**** INPUT ROWS ****
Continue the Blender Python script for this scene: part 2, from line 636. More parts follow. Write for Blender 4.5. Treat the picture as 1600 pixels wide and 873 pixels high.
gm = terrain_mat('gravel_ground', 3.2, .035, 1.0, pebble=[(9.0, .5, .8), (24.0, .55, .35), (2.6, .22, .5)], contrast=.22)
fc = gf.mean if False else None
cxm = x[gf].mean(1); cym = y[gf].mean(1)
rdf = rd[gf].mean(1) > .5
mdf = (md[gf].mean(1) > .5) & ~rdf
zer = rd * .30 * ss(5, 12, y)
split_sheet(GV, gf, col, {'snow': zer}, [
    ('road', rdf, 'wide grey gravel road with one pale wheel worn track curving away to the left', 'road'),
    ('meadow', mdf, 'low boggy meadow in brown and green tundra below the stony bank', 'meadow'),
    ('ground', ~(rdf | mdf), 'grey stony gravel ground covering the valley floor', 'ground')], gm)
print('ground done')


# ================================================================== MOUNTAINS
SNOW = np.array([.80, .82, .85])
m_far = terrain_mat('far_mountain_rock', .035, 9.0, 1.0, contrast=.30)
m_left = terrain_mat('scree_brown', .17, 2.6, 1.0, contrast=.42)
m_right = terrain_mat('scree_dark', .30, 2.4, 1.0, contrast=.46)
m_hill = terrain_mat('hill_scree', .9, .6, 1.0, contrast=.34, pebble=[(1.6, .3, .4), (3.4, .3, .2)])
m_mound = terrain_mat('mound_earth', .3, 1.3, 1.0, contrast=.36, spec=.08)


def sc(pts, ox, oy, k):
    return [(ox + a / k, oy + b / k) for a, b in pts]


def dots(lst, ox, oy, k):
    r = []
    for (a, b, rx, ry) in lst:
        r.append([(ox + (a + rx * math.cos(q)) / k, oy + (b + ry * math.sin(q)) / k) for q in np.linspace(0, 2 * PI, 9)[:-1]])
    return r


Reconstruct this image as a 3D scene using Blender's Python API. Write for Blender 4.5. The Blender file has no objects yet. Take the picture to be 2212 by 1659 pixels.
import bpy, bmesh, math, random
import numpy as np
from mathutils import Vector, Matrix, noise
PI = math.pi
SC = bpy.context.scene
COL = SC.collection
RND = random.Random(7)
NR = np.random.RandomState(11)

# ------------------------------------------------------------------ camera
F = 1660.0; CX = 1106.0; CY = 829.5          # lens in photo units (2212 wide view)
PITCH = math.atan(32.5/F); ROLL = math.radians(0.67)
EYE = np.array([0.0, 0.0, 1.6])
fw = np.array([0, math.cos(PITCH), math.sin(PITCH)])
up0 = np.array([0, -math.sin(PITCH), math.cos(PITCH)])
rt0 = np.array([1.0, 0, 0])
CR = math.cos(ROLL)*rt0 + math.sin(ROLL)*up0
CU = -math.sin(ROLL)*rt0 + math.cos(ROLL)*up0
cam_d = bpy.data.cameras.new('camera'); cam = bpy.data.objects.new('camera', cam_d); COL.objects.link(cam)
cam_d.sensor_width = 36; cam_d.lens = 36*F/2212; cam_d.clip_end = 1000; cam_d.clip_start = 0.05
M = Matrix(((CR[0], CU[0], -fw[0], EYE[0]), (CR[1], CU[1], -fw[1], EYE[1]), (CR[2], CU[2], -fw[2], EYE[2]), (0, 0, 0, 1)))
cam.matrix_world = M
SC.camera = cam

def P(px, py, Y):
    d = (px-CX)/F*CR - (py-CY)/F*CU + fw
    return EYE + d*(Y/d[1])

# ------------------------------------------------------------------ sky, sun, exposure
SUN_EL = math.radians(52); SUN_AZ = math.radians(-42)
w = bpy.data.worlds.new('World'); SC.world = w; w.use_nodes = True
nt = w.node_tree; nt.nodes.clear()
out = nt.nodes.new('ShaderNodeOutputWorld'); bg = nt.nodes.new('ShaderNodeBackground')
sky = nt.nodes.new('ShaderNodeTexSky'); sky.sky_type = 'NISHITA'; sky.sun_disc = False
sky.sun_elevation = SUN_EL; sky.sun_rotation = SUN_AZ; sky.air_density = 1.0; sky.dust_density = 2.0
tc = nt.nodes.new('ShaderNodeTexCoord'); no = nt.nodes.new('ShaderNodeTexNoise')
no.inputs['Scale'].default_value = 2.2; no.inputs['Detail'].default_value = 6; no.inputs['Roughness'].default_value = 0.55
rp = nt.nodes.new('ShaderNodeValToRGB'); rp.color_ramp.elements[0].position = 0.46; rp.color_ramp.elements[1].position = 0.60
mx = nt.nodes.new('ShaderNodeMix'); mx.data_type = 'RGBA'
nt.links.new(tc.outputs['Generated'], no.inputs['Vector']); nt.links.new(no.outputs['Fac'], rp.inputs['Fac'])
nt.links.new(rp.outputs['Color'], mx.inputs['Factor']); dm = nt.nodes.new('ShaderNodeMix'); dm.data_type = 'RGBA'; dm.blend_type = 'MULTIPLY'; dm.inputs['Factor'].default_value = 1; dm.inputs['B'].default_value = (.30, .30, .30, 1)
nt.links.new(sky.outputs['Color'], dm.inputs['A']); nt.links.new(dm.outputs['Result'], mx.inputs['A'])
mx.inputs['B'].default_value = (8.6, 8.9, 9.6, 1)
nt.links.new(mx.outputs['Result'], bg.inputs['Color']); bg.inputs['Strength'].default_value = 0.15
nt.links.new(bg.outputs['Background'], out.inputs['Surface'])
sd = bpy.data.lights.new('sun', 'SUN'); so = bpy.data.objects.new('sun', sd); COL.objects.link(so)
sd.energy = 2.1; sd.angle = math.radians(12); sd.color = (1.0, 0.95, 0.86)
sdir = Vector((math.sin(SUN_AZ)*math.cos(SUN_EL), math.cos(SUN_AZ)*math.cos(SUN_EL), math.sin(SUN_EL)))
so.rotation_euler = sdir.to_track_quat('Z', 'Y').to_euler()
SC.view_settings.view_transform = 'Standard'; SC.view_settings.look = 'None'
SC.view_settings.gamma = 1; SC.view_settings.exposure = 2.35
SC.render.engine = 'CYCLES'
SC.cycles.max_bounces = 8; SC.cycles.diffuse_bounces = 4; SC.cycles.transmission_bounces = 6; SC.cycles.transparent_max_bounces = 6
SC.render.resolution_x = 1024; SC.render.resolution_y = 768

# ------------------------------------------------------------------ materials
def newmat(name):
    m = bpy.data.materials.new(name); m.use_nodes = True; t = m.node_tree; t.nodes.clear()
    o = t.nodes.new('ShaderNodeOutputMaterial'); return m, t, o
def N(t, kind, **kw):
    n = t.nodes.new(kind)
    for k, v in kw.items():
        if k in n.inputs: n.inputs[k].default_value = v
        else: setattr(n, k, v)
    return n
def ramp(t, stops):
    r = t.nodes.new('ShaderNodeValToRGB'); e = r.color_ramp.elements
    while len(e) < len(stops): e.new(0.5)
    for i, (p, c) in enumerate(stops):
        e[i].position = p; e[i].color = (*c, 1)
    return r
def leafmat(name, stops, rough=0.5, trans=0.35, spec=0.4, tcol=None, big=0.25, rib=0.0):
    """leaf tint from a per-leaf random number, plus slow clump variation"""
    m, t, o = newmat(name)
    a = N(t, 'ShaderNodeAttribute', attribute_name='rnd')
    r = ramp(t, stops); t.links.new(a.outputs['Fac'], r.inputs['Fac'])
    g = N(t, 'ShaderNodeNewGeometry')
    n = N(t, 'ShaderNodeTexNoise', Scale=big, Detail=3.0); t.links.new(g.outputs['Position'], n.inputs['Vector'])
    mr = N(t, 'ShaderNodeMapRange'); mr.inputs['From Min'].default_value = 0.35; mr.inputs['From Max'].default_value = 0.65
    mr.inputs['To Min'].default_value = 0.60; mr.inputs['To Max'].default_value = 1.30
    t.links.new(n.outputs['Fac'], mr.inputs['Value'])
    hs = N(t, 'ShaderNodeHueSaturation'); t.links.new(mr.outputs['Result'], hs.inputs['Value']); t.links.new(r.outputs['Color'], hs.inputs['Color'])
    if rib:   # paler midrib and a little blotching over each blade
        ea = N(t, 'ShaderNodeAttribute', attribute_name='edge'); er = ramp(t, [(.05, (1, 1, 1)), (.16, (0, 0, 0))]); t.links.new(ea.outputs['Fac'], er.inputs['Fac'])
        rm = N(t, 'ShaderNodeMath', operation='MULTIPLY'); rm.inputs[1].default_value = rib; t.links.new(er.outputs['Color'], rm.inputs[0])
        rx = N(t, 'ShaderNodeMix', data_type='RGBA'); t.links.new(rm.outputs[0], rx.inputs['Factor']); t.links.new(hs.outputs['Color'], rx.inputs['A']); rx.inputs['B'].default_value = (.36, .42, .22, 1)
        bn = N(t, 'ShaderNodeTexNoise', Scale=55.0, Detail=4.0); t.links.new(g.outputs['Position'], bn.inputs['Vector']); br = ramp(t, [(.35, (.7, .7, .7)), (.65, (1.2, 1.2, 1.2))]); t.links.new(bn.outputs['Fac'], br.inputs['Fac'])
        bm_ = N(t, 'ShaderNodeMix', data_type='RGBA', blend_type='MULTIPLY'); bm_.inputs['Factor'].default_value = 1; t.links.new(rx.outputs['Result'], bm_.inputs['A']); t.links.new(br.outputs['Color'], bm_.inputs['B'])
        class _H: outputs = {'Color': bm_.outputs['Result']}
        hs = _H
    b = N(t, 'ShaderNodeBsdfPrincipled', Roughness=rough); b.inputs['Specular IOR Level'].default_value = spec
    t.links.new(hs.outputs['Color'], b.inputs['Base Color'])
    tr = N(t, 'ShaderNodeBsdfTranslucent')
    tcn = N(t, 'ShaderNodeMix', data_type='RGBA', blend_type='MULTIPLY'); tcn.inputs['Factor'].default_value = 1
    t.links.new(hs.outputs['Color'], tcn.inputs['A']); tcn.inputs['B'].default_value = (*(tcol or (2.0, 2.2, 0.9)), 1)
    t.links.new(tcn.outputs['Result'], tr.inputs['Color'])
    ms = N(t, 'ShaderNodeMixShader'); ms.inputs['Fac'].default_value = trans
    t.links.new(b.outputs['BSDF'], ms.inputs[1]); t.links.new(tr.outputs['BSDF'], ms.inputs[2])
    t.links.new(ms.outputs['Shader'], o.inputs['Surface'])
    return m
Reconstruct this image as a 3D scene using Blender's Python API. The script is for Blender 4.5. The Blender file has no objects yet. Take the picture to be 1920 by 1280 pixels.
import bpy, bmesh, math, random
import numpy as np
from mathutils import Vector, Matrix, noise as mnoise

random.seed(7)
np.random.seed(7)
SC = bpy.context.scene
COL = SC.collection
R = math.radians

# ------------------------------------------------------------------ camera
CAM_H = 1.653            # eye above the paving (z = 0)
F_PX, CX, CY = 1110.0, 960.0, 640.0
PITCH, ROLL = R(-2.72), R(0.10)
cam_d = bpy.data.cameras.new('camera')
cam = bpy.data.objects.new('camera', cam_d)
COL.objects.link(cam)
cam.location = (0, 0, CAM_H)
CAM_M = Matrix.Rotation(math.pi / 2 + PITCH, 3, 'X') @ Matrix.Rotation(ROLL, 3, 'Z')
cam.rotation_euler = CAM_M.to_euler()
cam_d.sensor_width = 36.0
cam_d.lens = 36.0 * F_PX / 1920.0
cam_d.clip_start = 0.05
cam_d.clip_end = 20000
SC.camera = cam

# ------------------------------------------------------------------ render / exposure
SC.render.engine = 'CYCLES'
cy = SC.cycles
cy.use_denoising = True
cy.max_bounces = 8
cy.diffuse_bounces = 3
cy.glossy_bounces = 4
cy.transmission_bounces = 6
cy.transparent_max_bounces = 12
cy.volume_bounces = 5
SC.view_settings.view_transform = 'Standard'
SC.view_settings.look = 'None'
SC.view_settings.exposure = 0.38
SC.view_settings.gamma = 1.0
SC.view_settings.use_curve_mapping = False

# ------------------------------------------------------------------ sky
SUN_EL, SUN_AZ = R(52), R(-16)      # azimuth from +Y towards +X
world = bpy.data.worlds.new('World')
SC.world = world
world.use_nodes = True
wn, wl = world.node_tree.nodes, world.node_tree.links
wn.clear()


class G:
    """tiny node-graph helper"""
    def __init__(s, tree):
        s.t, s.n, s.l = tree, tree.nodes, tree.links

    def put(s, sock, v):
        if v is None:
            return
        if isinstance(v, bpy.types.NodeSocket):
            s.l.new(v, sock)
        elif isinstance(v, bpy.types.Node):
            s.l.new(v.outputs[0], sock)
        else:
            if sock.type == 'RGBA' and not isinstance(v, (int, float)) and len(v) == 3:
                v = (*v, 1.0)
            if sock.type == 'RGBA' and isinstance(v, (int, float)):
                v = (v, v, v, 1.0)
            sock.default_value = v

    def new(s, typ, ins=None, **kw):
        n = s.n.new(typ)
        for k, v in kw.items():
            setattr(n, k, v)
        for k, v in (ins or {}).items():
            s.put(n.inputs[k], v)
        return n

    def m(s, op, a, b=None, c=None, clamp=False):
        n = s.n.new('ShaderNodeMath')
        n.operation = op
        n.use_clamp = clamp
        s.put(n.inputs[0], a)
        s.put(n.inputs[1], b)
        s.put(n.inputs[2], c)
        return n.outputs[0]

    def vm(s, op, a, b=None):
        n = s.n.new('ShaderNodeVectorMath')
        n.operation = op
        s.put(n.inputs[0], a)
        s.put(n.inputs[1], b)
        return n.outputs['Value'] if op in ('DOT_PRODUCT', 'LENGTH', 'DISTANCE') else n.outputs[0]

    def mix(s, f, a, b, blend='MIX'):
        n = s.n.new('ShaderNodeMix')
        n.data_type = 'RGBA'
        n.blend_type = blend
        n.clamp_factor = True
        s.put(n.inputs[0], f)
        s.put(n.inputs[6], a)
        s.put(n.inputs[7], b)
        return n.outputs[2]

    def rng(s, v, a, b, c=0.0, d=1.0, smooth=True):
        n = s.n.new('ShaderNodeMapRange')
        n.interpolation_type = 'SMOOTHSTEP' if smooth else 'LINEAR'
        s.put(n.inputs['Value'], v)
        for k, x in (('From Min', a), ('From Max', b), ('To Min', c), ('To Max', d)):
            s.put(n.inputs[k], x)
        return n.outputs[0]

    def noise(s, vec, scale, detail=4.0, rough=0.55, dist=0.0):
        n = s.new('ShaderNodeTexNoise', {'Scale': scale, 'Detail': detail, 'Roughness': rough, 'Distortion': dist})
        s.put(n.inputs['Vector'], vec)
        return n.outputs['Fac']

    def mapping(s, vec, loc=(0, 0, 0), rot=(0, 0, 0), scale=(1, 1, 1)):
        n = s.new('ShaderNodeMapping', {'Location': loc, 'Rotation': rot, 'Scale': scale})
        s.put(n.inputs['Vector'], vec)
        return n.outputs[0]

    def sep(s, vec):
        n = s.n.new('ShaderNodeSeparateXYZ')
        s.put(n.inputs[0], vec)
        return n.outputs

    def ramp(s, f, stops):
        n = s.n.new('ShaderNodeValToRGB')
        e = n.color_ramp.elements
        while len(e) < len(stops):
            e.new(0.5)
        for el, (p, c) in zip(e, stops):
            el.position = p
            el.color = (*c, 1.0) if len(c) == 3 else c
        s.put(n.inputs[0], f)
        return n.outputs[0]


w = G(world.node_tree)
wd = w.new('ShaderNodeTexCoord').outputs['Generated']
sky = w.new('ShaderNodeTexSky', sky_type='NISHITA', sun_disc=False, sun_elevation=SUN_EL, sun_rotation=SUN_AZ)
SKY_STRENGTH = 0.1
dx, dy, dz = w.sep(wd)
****
- _DESCRIPTION OF THE TASK_: Only the lines from the first line of the records through the line containing "print('ground done')" should be repeated, exactly as they appear.

- _THE REPLY_:
Continue the Blender Python script for this scene: part 2, from line 636. More parts follow. Write for Blender 4.5. Treat the picture as 1600 pixels wide and 873 pixels high.
gm = terrain_mat('gravel_ground', 3.2, .035, 1.0, pebble=[(9.0, .5, .8), (24.0, .55, .35), (2.6, .22, .5)], contrast=.22)
fc = gf.mean if False else None
cxm = x[gf].mean(1); cym = y[gf].mean(1)
rdf = rd[gf].mean(1) > .5
mdf = (md[gf].mean(1) > .5) & ~rdf
zer = rd * .30 * ss(5, 12, y)
split_sheet(GV, gf, col, {'snow': zer}, [
    ('road', rdf, 'wide grey gravel road with one pale wheel worn track curving away to the left', 'road'),
    ('meadow', mdf, 'low boggy meadow in brown and green tundra below the stony bank', 'meadow'),
    ('ground', ~(rdf | mdf), 'grey stony gravel ground covering the valley floor', 'ground')], gm)
print('ground done')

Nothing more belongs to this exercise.